### Task to complete
From the line with "Reconstruct this image" down to the final line of the material below, quote every line exactly and leave out all lines before it.

[start]

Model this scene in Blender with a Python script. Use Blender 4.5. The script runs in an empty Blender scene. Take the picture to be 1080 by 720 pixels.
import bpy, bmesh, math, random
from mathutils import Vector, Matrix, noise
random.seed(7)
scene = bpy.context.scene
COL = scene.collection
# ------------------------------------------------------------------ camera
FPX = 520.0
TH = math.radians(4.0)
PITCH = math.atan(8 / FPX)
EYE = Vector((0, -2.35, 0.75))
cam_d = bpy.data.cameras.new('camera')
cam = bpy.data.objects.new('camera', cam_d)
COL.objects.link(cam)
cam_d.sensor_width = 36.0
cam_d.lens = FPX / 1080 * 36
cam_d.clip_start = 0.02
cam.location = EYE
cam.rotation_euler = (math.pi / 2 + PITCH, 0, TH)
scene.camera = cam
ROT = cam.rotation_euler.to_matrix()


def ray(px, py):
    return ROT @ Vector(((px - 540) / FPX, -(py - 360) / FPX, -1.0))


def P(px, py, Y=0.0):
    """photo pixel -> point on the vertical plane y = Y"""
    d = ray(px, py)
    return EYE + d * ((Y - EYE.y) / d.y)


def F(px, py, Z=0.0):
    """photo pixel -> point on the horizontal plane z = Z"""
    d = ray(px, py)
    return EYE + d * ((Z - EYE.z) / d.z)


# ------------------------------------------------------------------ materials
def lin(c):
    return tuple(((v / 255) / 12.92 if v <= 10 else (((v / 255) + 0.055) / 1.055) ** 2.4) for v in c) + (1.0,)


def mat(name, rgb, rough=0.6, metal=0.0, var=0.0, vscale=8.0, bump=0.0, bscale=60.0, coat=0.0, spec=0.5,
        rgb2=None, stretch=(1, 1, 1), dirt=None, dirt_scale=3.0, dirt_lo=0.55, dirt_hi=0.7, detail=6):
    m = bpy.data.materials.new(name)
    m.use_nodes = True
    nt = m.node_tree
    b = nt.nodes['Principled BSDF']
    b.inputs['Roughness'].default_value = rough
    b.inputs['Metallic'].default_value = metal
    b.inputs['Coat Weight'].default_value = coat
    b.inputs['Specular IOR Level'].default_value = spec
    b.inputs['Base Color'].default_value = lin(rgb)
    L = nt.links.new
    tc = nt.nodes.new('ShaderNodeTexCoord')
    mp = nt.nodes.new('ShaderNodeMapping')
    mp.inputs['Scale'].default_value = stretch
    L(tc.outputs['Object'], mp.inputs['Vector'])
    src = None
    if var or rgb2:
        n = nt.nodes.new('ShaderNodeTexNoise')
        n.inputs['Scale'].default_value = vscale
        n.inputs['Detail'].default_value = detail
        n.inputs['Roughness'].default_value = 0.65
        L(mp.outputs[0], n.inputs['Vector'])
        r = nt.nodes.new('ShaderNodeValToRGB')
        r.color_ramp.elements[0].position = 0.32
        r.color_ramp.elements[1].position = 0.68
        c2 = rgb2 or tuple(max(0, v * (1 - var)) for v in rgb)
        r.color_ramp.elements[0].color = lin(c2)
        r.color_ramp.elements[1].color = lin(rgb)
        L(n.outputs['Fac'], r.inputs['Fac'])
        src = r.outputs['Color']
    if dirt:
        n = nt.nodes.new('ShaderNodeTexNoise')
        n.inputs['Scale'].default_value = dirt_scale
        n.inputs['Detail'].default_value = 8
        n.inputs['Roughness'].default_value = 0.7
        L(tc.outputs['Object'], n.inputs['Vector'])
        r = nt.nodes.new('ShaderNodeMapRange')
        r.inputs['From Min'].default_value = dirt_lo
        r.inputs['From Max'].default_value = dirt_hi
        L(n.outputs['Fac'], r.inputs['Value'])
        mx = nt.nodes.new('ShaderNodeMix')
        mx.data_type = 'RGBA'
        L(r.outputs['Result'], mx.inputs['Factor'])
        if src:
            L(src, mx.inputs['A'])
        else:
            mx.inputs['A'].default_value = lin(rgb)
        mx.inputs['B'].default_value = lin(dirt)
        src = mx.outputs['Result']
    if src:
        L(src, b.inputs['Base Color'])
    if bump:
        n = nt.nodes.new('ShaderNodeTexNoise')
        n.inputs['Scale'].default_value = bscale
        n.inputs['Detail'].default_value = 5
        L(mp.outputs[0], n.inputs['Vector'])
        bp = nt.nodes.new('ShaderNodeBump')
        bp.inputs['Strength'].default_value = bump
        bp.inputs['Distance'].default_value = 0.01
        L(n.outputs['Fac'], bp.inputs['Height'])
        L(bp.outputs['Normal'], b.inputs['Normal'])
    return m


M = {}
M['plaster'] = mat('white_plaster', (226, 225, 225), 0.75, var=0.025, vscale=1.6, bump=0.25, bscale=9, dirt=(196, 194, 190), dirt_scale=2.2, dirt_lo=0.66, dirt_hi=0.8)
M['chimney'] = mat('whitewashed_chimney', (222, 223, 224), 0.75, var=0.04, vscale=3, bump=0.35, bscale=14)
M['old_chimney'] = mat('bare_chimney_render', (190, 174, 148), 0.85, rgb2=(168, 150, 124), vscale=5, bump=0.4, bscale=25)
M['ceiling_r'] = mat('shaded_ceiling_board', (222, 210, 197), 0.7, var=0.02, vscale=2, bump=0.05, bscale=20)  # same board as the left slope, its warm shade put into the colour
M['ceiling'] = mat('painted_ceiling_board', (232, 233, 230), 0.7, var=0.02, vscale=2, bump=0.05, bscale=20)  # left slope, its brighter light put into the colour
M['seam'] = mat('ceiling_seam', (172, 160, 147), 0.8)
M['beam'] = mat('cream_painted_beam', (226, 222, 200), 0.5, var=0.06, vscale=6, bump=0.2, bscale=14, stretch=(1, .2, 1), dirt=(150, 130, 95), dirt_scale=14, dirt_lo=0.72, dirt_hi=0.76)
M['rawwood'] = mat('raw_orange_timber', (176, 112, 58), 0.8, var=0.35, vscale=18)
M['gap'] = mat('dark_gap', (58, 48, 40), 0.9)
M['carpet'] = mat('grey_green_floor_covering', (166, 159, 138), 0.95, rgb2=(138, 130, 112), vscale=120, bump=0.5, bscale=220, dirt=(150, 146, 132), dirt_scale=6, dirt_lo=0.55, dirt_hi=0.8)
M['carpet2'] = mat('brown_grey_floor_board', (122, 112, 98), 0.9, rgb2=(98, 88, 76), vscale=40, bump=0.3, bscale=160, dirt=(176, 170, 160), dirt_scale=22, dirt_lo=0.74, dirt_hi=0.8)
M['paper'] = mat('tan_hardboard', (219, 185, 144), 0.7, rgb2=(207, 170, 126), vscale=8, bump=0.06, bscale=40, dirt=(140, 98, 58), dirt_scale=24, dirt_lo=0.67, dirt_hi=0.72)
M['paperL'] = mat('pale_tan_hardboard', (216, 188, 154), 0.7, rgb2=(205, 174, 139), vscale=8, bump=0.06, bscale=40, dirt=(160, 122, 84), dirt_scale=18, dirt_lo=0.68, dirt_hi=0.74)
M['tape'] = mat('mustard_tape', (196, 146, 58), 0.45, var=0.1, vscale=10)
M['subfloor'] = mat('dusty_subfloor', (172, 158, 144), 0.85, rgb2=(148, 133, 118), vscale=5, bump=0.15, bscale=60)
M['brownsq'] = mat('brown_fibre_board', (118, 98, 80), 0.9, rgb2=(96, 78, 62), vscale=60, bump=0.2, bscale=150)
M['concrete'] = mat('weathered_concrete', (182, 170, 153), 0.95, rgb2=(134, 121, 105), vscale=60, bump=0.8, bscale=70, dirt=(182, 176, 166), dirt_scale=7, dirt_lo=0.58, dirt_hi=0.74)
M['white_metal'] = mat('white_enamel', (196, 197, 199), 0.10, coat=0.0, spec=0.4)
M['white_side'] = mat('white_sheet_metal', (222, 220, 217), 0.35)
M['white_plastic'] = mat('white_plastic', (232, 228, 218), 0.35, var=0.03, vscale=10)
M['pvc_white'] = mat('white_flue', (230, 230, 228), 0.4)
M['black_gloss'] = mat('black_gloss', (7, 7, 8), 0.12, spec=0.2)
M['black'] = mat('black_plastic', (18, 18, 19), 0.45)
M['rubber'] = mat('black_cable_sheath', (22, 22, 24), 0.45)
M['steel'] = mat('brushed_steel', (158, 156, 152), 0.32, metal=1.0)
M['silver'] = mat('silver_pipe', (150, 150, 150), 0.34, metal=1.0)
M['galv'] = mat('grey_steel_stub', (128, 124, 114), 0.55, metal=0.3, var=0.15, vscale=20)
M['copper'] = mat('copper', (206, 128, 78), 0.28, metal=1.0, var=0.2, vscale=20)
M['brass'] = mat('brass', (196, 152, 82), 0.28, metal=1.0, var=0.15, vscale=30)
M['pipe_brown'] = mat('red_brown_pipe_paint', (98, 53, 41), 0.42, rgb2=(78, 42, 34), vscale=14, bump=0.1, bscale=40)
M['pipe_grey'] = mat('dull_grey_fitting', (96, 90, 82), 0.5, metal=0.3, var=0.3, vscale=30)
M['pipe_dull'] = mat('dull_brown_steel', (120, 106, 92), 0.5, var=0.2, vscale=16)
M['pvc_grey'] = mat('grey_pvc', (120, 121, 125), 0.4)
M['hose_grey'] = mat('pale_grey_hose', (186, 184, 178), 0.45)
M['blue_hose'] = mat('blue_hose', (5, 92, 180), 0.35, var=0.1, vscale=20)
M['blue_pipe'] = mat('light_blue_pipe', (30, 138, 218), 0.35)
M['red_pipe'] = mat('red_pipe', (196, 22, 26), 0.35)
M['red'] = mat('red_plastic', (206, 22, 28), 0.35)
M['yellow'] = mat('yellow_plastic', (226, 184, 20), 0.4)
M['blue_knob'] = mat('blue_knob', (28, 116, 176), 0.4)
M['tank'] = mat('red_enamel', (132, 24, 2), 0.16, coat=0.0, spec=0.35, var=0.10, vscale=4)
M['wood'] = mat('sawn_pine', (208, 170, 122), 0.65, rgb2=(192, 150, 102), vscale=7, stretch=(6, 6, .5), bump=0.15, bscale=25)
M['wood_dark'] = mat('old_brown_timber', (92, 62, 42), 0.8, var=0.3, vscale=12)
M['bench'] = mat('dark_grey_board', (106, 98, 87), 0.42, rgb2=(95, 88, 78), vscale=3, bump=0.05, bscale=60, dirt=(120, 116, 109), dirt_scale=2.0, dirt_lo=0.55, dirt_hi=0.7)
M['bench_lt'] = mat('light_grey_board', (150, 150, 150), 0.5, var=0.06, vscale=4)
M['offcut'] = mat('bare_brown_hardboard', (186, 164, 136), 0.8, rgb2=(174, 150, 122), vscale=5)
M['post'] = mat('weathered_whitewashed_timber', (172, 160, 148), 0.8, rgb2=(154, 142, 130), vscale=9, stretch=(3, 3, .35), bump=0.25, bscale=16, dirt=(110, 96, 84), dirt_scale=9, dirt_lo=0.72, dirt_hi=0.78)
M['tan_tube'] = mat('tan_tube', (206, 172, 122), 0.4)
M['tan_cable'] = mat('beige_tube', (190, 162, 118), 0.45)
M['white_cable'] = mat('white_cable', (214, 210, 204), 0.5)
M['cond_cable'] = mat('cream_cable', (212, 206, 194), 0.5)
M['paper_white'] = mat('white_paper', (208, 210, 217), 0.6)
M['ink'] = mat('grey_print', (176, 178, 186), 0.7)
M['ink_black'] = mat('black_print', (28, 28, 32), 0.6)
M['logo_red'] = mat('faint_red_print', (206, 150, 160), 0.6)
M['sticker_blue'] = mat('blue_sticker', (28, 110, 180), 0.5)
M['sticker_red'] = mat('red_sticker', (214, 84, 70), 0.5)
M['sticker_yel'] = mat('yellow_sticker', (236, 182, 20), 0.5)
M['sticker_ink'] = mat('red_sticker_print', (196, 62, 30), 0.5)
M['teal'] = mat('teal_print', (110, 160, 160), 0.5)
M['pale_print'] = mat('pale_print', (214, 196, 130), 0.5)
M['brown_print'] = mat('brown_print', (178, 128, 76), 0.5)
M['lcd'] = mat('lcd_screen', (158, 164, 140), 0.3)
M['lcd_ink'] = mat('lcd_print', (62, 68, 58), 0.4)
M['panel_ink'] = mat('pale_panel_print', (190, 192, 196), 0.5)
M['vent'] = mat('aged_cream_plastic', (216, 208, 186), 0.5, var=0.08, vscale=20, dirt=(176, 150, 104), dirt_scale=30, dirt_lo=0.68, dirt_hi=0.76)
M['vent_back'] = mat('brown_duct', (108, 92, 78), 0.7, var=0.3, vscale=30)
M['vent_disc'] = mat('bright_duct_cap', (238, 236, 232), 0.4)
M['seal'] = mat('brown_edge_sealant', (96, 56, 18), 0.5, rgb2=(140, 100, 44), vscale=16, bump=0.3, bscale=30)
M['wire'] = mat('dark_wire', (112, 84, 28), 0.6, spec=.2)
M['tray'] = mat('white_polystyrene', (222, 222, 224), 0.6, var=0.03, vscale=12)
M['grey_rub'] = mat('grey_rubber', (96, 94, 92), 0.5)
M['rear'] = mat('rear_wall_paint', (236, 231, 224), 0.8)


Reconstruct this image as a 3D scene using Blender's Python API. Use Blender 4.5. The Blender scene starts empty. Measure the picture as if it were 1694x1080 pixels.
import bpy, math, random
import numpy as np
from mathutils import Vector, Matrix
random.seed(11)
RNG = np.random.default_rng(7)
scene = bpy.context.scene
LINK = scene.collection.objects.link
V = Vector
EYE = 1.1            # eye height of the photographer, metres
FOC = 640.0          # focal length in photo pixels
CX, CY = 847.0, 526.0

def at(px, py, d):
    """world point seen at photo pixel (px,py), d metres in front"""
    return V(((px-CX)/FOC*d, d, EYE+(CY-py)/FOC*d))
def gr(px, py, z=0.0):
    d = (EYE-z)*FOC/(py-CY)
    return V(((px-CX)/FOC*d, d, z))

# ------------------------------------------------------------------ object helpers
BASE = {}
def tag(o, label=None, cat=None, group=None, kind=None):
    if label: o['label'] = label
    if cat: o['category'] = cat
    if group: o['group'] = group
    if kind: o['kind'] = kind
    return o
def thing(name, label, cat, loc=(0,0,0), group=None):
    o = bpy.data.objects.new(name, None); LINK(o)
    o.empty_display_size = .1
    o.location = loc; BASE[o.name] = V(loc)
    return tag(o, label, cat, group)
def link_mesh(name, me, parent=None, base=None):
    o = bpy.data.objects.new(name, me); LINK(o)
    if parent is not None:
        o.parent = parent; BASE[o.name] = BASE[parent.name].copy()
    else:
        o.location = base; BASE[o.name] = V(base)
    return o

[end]

### Finished exercise
Reconstruct this image as a 3D scene using Blender's Python API. Use Blender 4.5. The Blender scene starts empty. Measure the picture as if it were 1694x1080 pixels.
import bpy, math, random
import numpy as np
from mathutils import Vector, Matrix
random.seed(11)
RNG = np.random.default_rng(7)
scene = bpy.context.scene
LINK = scene.collection.objects.link
V = Vector
EYE = 1.1            # eye height of the photographer, metres
FOC = 640.0          # focal length in photo pixels
CX, CY = 847.0, 526.0

def at(px, py, d):
    """world point seen at photo pixel (px,py), d metres in front"""
    return V(((px-CX)/FOC*d, d, EYE+(CY-py)/FOC*d))
def gr(px, py, z=0.0):
    d = (EYE-z)*FOC/(py-CY)
    return V(((px-CX)/FOC*d, d, z))

# ------------------------------------------------------------------ object helpers
BASE = {}
def tag(o, label=None, cat=None, group=None, kind=None):
    if label: o['label'] = label
    if cat: o['category'] = cat
    if group: o['group'] = group
    if kind: o['kind'] = kind
    return o
def thing(name, label, cat, loc=(0,0,0), group=None):
    o = bpy.data.objects.new(name, None); LINK(o)
    o.empty_display_size = .1
    o.location = loc; BASE[o.name] = V(loc)
    return tag(o, label, cat, group)
def link_mesh(name, me, parent=None, base=None):
    o = bpy.data.objects.new(name, me); LINK(o)
    if parent is not None:
        o.parent = parent; BASE[o.name] = BASE[parent.name].copy()
    else:
        o.location = base; BASE[o.name] = V(base)
    return o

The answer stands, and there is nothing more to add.